The three other councilors voted against that motion.

Brocato’s dismissal resulted in Councilor Milo Pope, one of the dissenters, vowing to sue his four colleagues for allegedly violating Oregon’s public meetings law.

Another councilor who opposed the firing, Andrew Bryan, described the Council as “incompetent.”

We think “dysfunctional” is the more accurate adjective, but we take Bryan’s point.

Under the circumstances, we’re not confident that the Council will be ready, by early August, to have cordial conversations about the candidates to replace Brocato.

During Friday’s meeting, Bryan said: “I will not participate in the decision-making process for hiring a new city manager until we address the unprofessional way with which we fired the city manager.”

Pope said he is “dead set against the process.”

The Council needed just four votes to fire Brocato, of course, and it needs the same number to hire his successor.
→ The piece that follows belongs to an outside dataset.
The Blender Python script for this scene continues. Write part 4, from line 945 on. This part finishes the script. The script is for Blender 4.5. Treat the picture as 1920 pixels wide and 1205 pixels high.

But we doubt many qualified candidates would take a job which could end if one of seven bosses changed his or her mind.

Consider, for instance, that three councilors believe Brocato’s management qualities are desirable, while four concluded that those qualities were so detrimental that Brocato deserved to lose his job.

That looks to us like a formula for yet more discord when councilors discuss the merits of applicants.

There has also been discussion among critics of Brocato’s firing of trying to recall some or all of the four councilors. If the recall campaign comes to pass, proponents could be gathering signatures when the city manager application deadline arrives on Aug. 7.

Again, that is hardly an ideal situation in which to try to pick a city manager.

We’ll concede there’s no guarantee that two more months is enough time for the Council to heal its fractures.

That might never happen.

But we think it’s more likely that the Council will be closer to reconciliation in early October than it will be in early August.

Besides which, councilors needn’t worry overmuch about City Hall in the interim.

Last week they hired Tim Collins as interim manager. Collins was the city’s attorney for more than 30 years, as well as serving as public works director, before he retired in 2006.

More important, Collins has worked as interim city manager before. And his first stint, after Gordon Zimmerman resigned at the council’s request in March 2003, lasted seven months.

Bottom line: City councilors have ample time to mend their internal strife and make the right choice on behalf of their constituents.